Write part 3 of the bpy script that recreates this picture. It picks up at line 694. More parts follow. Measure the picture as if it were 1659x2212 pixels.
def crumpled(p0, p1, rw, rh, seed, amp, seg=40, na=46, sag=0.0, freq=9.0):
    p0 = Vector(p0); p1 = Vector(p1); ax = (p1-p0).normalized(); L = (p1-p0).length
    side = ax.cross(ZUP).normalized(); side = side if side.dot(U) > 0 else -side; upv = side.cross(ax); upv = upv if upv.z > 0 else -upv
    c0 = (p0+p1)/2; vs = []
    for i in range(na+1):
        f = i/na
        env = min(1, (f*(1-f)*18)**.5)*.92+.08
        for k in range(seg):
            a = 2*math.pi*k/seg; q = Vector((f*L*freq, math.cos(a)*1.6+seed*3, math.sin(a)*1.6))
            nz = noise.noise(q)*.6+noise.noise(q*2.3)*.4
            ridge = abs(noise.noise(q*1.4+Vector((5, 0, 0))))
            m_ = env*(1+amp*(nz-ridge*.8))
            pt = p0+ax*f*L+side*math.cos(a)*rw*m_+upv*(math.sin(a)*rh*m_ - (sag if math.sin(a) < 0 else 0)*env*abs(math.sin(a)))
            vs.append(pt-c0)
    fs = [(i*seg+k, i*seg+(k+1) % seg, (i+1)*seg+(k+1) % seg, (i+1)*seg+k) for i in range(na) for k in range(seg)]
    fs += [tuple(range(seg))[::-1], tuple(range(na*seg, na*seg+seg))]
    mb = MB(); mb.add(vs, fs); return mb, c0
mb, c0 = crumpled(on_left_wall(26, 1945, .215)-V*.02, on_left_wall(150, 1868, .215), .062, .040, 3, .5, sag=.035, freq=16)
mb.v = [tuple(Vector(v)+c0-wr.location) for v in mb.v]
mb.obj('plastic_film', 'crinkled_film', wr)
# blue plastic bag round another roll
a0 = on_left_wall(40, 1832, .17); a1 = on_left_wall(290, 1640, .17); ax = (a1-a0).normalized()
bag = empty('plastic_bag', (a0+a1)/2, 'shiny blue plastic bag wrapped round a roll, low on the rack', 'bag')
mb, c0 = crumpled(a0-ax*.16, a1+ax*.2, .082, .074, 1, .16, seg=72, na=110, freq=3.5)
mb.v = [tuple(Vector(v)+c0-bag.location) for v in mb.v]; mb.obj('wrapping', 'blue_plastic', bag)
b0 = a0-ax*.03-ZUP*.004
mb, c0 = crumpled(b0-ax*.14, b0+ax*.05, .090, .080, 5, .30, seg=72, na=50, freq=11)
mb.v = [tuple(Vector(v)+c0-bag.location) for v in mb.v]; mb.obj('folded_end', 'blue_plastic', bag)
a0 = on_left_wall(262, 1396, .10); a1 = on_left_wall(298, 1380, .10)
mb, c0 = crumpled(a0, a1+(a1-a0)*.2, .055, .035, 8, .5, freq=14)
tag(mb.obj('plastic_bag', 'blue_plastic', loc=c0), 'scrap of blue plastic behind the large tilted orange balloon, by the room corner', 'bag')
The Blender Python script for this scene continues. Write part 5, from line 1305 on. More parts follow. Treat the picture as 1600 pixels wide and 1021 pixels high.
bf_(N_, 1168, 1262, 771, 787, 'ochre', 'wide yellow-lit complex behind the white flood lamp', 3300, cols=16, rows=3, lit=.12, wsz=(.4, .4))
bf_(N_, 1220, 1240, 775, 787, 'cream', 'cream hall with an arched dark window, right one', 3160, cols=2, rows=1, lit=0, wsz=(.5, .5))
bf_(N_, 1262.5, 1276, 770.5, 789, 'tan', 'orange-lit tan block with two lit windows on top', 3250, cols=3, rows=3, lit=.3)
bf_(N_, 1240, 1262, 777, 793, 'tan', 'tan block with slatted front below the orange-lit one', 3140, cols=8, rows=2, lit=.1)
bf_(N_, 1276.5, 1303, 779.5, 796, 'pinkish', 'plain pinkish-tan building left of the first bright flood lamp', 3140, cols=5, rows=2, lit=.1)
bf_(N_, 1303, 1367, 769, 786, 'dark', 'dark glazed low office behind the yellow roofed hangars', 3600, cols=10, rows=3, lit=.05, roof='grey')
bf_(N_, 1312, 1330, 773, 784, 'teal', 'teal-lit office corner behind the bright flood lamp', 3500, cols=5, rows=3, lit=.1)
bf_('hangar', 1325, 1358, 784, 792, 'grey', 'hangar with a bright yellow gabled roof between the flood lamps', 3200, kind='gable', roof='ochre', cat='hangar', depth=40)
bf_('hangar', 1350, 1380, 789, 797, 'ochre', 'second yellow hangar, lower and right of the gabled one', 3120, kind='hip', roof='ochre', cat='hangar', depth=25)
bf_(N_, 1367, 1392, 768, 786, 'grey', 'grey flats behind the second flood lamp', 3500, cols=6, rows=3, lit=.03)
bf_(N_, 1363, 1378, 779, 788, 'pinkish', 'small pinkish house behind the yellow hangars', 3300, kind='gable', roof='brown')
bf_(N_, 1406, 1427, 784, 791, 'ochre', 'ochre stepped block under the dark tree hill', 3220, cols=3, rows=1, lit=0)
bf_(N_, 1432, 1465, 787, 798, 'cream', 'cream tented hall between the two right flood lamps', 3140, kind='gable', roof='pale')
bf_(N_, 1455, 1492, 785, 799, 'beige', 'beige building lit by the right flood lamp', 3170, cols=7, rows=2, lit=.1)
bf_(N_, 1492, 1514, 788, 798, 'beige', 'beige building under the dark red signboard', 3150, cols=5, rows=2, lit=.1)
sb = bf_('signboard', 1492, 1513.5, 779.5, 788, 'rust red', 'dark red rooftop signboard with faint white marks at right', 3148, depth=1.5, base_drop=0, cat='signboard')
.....
## TASK DESCRIPTION
Repeat every line of the records above exactly.

## WRITTEN SOLUTION
Write part 3 of the bpy script that recreates this picture. It picks up at line 694. More parts follow. Measure the picture as if it were 1659x2212 pixels.
def crumpled(p0, p1, rw, rh, seed, amp, seg=40, na=46, sag=0.0, freq=9.0):
    p0 = Vector(p0); p1 = Vector(p1); ax = (p1-p0).normalized(); L = (p1-p0).length
    side = ax.cross(ZUP).normalized(); side = side if side.dot(U) > 0 else -side; upv = side.cross(ax); upv = upv if upv.z > 0 else -upv
    c0 = (p0+p1)/2; vs = []
    for i in range(na+1):
        f = i/na
        env = min(1, (f*(1-f)*18)**.5)*.92+.08
        for k in range(seg):
            a = 2*math.pi*k/seg; q = Vector((f*L*freq, math.cos(a)*1.6+seed*3, math.sin(a)*1.6))
            nz = noise.noise(q)*.6+noise.noise(q*2.3)*.4
            ridge = abs(noise.noise(q*1.4+Vector((5, 0, 0))))
            m_ = env*(1+amp*(nz-ridge*.8))
            pt = p0+ax*f*L+side*math.cos(a)*rw*m_+upv*(math.sin(a)*rh*m_ - (sag if math.sin(a) < 0 else 0)*env*abs(math.sin(a)))
            vs.append(pt-c0)
    fs = [(i*seg+k, i*seg+(k+1) % seg, (i+1)*seg+(k+1) % seg, (i+1)*seg+k) for i in range(na) for k in range(seg)]
    fs += [tuple(range(seg))[::-1], tuple(range(na*seg, na*seg+seg))]
    mb = MB(); mb.add(vs, fs); return mb, c0
mb, c0 = crumpled(on_left_wall(26, 1945, .215)-V*.02, on_left_wall(150, 1868, .215), .062, .040, 3, .5, sag=.035, freq=16)
mb.v = [tuple(Vector(v)+c0-wr.location) for v in mb.v]
mb.obj('plastic_film', 'crinkled_film', wr)
# blue plastic bag round another roll
a0 = on_left_wall(40, 1832, .17); a1 = on_left_wall(290, 1640, .17); ax = (a1-a0).normalized()
bag = empty('plastic_bag', (a0+a1)/2, 'shiny blue plastic bag wrapped round a roll, low on the rack', 'bag')
mb, c0 = crumpled(a0-ax*.16, a1+ax*.2, .082, .074, 1, .16, seg=72, na=110, freq=3.5)
mb.v = [tuple(Vector(v)+c0-bag.location) for v in mb.v]; mb.obj('wrapping', 'blue_plastic', bag)
b0 = a0-ax*.03-ZUP*.004
mb, c0 = crumpled(b0-ax*.14, b0+ax*.05, .090, .080, 5, .30, seg=72, na=50, freq=11)
mb.v = [tuple(Vector(v)+c0-bag.location) for v in mb.v]; mb.obj('folded_end', 'blue_plastic', bag)
a0 = on_left_wall(262, 1396, .10); a1 = on_left_wall(298, 1380, .10)
mb, c0 = crumpled(a0, a1+(a1-a0)*.2, .055, .035, 8, .5, freq=14)
tag(mb.obj('plastic_bag', 'blue_plastic', loc=c0), 'scrap of blue plastic behind the large tilted orange balloon, by the room corner', 'bag')
The Blender Python script for this scene continues. Write part 5, from line 1305 on. More parts follow. Treat the picture as 1600 pixels wide and 1021 pixels high.
bf_(N_, 1168, 1262, 771, 787, 'ochre', 'wide yellow-lit complex behind the white flood lamp', 3300, cols=16, rows=3, lit=.12, wsz=(.4, .4))
bf_(N_, 1220, 1240, 775, 787, 'cream', 'cream hall with an arched dark window, right one', 3160, cols=2, rows=1, lit=0, wsz=(.5, .5))
bf_(N_, 1262.5, 1276, 770.5, 789, 'tan', 'orange-lit tan block with two lit windows on top', 3250, cols=3, rows=3, lit=.3)
bf_(N_, 1240, 1262, 777, 793, 'tan', 'tan block with slatted front below the orange-lit one', 3140, cols=8, rows=2, lit=.1)
bf_(N_, 1276.5, 1303, 779.5, 796, 'pinkish', 'plain pinkish-tan building left of the first bright flood lamp', 3140, cols=5, rows=2, lit=.1)
bf_(N_, 1303, 1367, 769, 786, 'dark', 'dark glazed low office behind the yellow roofed hangars', 3600, cols=10, rows=3, lit=.05, roof='grey')
bf_(N_, 1312, 1330, 773, 784, 'teal', 'teal-lit office corner behind the bright flood lamp', 3500, cols=5, rows=3, lit=.1)
bf_('hangar', 1325, 1358, 784, 792, 'grey', 'hangar with a bright yellow gabled roof between the flood lamps', 3200, kind='gable', roof='ochre', cat='hangar', depth=40)
bf_('hangar', 1350, 1380, 789, 797, 'ochre', 'second yellow hangar, lower and right of the gabled one', 3120, kind='hip', roof='ochre', cat='hangar', depth=25)
bf_(N_, 1367, 1392, 768, 786, 'grey', 'grey flats behind the second flood lamp', 3500, cols=6, rows=3, lit=.03)
bf_(N_, 1363, 1378, 779, 788, 'pinkish', 'small pinkish house behind the yellow hangars', 3300, kind='gable', roof='brown')
bf_(N_, 1406, 1427, 784, 791, 'ochre', 'ochre stepped block under the dark tree hill', 3220, cols=3, rows=1, lit=0)
bf_(N_, 1432, 1465, 787, 798, 'cream', 'cream tented hall between the two right flood lamps', 3140, kind='gable', roof='pale')
bf_(N_, 1455, 1492, 785, 799, 'beige', 'beige building lit by the right flood lamp', 3170, cols=7, rows=2, lit=.1)
bf_(N_, 1492, 1514, 788, 798, 'beige', 'beige building under the dark red signboard', 3150, cols=5, rows=2, lit=.1)
sb = bf_('signboard', 1492, 1513.5, 779.5, 788, 'rust red', 'dark red rooftop signboard with faint white marks at right', 3148, depth=1.5, base_drop=0, cat='signboard')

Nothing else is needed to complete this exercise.